Nonstandard entropy production in the standard map

TL;DR

This paper studies how entropy evolves in the standard map, revealing an anomalous regime linked to mixed phase space structures, characterized using nonextensive entropy, and drawing parallels with long-range Hamiltonian systems.

Contribution

It introduces the use of generalized nonextensive entropy to characterize anomalous regimes in the standard map with mixed phase space structures.

Findings

Anomalous entropy regime appears for small |a| values.

The duration of the anomalous regime increases as a approaches zero.

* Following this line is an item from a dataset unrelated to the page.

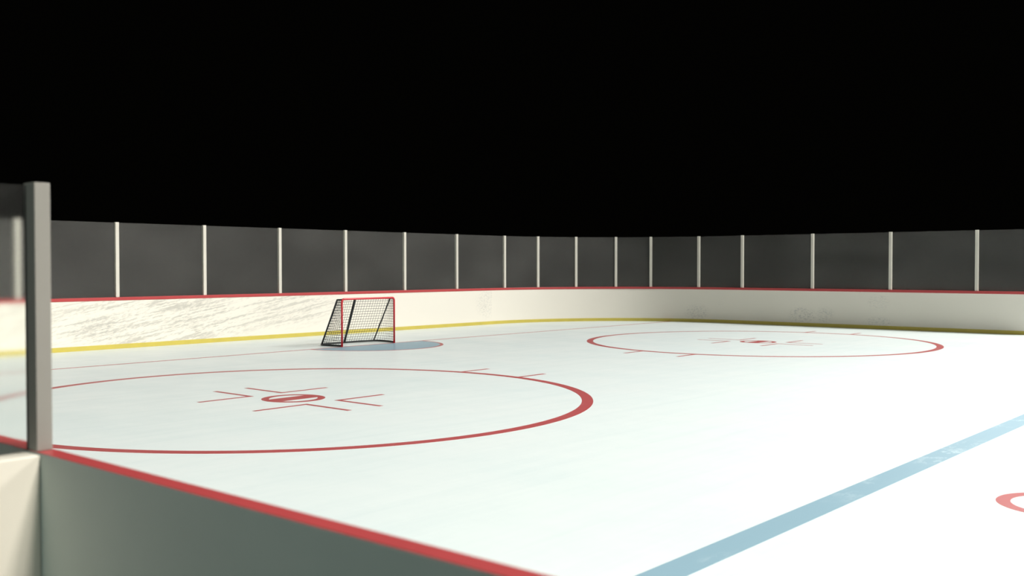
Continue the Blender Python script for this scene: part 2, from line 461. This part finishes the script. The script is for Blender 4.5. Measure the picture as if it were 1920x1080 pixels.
def resample(P, n):
    L = [0]
    for i in range(1, len(P)): L.append(L[-1]+(P[i]-P[i-1]).length)
    out = []; j = 0
    for k in range(n+1):
        s = L[-1]*k/n
        while j < len(P)-2 and L[j+1] < s: j += 1
        f = (s-L[j])/max(1e-9, L[j+1]-L[j]); out.append(P[j].lerp(P[j+1], min(1, f)))
    return out
for xb, xt, rr in ((-.955, -.872, .023), (-.07, -.11, .031), (.88, .885, .018)):
    b = min((p for p in base if p.y > .6), key=lambda p: abs(p.x-xb)); t_ = min((p for p in top if p.y > .15), key=lambda p: abs(p.x-xt))
    bm = bmesh.new(); tube(bm, [(b.x, b.y, b.z), b.lerp(t_, .5), (t_.x, t_.y, t_.z)], rr, 10); obj('stanchion', bm, M['goal_black'], goal, True)
bm = bmesh.new(); cr_ = .0044
NU = 42; NV = 17
def seg_pts(P, k):   # parametrise base and top alike: same fraction along control polygon
    n = len(P)-1; s = k*n; i = min(int(s), n-1); return P[i].lerp(P[i+1], s-i)
# even spacing along the base, matched by parameter on the top
Lb = [0]
for i in range(1, len(base)): Lb.append(Lb[-1]+(base[i]-base[i-1]).length)
ks = []
for k in range(NU+1):
    s = Lb[-1]*k/NU; j = max(i for i in range(len(Lb)) if Lb[i] <= s+1e-9); j = min(j, len(Lb)-2)
    ks.append((j+(s-Lb[j])/(Lb[j+1]-Lb[j]))/(len(base)-1))
def surf(k, v):
    b, t_ = seg_pts(base, k), seg_pts(top, k); p = b.lerp(t_, v)
    sag = math.sin(PI*v)*.02*math.sin(PI*k); return p+Vector((0, -sag, 0))
for k in ks[1:-1]: tube(bm, [surf(k, v/6) for v in range(7)], cr_, 4, False)
for v in range(1, NV): tube(bm, [surf(k, v/NV) for k in ks], cr_, 4, False)
for k in range(1, 5):    # top netting, crossbar to top frame
    y = .08*k
    xs = [p.x for p in top if p.y >= y]
    if xs and y < .38: tube(bm, [(min(xs), y, zt+.006), (max(xs), y, zt+.006)], cr_, 4, False)
for k in range(1, 21):
    x = -HW+2*HW*k/21; yy = min((p for p in top if p.y > .1), key=lambda p: abs(p.x-x)).y
    tube(bm, [(x, 0, zt+.006), (x, yy, zt+.006)], cr_, 4, False)
obj('netting', bm, M['net'], goal)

Analogies are drawn with metastable states in long-range Hamiltonian systems.

Abstract

We investigate the time evolution of the entropy for a paradigmatic conservative dynamical system, the standard map, for different values of its controlling parameter $a$. When the phase space is sufficiently ``chaotic'' (i.e., for large $|a|$), we reproduce previous results. For small values of $|a|$, when the phase space becomes an intricate structure with the coexistence of chaotic and regular regions, an anomalous regime emerges. We characterize this anomalous regime with the generalized nonextensive entropy, and we observe that for values of $a$ approaching zero, it lasts for an increasingly large time. This scenario displays a striking analogy with recent observations made in isolated classical long-range $N$-body Hamiltonians, where, for a large class of initial conditions, a metastable state (whose duration diverges with $1/N\to 0$) is observed before it crosses over to the usual, Boltzmann-Gibbs regime.